WHAT IS BEING ASKED
Could you write out the opening lines of the data, word for word, stopping after the line that contains "COL = scene.collection"?

PROVIDED DATA

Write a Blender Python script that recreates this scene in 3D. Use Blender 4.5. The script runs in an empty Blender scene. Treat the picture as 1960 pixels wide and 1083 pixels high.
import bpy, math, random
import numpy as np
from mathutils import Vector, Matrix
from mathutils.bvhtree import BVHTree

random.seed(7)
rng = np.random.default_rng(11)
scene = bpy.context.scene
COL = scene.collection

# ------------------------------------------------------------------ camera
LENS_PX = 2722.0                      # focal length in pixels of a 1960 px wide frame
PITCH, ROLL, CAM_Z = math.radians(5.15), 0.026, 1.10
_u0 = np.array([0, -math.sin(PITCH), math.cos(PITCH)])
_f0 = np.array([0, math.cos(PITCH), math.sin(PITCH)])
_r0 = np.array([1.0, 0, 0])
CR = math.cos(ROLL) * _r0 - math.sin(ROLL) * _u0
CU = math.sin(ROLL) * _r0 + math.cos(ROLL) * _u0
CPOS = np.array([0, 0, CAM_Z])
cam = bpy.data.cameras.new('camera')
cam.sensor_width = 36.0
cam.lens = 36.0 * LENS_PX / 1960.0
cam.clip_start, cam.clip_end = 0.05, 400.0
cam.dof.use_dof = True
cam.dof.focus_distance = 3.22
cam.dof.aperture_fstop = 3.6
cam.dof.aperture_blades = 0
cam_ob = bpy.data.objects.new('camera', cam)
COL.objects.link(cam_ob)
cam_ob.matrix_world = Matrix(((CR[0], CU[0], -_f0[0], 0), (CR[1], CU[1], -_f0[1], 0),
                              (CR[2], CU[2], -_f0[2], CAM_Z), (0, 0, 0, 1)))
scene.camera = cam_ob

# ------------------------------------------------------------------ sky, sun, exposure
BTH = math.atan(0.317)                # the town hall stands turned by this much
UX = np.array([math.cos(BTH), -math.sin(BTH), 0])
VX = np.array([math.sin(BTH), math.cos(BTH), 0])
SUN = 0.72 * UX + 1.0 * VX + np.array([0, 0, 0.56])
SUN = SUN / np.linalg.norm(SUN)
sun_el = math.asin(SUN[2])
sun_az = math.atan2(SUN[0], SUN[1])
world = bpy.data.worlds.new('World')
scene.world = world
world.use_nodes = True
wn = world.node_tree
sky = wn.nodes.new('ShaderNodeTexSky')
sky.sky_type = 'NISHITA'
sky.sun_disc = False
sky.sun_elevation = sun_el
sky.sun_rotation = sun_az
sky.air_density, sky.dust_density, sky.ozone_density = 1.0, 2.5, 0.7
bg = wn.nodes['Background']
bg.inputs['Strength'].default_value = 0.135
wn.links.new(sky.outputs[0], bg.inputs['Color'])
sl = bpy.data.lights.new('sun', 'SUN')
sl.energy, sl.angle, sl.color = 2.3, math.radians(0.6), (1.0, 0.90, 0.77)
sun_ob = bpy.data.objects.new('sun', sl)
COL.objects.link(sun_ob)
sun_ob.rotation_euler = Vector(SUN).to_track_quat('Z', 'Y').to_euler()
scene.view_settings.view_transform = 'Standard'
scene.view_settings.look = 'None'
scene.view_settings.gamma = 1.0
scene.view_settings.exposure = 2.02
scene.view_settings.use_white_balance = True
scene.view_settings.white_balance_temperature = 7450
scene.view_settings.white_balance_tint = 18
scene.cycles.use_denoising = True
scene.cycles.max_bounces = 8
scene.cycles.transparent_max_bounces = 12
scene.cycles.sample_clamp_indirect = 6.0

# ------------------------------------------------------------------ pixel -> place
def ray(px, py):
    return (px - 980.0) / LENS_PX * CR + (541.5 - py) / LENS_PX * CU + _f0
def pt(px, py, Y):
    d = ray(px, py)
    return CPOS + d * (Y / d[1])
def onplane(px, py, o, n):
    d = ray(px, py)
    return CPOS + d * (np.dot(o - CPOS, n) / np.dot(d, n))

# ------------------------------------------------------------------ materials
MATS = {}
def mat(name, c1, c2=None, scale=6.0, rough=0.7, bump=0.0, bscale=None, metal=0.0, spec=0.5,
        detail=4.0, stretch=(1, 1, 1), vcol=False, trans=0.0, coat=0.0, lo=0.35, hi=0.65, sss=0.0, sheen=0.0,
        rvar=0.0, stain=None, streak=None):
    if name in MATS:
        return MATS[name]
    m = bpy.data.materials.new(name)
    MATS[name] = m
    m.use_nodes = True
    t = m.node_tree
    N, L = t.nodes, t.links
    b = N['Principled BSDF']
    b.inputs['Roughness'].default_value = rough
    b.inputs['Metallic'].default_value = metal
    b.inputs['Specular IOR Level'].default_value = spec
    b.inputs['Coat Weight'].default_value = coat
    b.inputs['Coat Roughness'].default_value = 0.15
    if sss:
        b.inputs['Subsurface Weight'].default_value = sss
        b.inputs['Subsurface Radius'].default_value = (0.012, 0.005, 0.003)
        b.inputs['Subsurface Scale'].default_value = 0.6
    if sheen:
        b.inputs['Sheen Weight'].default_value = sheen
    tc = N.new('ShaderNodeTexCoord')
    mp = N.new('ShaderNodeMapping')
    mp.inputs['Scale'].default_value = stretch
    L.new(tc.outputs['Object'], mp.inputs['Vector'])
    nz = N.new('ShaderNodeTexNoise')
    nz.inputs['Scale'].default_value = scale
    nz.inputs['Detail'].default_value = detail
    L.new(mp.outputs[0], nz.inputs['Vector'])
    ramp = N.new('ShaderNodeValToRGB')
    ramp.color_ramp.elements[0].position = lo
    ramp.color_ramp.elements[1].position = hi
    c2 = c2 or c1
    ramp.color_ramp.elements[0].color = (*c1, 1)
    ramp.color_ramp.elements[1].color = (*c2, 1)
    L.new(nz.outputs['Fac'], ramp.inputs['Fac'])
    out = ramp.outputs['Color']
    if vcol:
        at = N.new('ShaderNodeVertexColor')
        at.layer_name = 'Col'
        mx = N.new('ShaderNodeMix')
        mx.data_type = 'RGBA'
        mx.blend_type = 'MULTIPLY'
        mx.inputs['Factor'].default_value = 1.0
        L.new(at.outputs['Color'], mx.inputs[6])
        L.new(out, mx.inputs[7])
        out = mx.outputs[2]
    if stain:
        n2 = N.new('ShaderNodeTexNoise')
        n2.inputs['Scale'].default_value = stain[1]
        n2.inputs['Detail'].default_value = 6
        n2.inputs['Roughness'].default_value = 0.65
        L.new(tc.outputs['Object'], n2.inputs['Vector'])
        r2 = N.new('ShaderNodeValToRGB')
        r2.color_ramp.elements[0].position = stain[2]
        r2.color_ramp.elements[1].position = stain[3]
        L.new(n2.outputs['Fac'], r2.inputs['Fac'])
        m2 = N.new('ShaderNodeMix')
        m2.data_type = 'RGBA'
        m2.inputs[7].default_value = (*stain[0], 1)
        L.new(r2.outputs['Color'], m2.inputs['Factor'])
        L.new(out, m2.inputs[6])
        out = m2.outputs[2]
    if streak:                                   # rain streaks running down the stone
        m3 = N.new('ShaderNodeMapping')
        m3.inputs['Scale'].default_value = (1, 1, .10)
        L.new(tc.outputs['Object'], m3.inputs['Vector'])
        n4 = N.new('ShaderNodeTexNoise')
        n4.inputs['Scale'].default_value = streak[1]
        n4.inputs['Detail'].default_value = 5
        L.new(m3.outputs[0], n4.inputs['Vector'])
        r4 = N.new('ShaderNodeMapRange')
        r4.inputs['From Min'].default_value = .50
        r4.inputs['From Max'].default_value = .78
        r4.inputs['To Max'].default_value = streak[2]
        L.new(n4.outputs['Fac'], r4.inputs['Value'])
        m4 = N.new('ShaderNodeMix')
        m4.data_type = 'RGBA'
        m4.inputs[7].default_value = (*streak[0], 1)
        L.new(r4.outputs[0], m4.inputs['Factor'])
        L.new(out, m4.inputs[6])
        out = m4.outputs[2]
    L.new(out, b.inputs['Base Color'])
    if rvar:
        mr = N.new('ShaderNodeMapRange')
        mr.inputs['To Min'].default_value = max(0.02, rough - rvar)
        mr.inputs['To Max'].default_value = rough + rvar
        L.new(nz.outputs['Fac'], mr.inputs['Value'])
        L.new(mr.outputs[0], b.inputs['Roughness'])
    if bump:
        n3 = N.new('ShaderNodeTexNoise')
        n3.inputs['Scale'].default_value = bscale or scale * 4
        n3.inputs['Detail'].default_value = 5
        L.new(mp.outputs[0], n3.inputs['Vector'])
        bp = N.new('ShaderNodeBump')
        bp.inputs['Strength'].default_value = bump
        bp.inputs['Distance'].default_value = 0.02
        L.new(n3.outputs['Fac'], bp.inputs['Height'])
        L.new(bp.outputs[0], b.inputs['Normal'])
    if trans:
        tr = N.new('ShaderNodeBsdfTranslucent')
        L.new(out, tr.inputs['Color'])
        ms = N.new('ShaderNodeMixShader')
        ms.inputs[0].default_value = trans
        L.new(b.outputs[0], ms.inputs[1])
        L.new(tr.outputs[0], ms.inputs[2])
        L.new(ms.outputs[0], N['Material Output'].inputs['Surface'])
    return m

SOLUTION
Write a Blender Python script that recreates this scene in 3D. Use Blender 4.5. The script runs in an empty Blender scene. Treat the picture as 1960 pixels wide and 1083 pixels high.
import bpy, math, random
import numpy as np
from mathutils import Vector, Matrix
from mathutils.bvhtree import BVHTree

random.seed(7)
rng = np.random.default_rng(11)
scene = bpy.context.scene
COL = scene.collection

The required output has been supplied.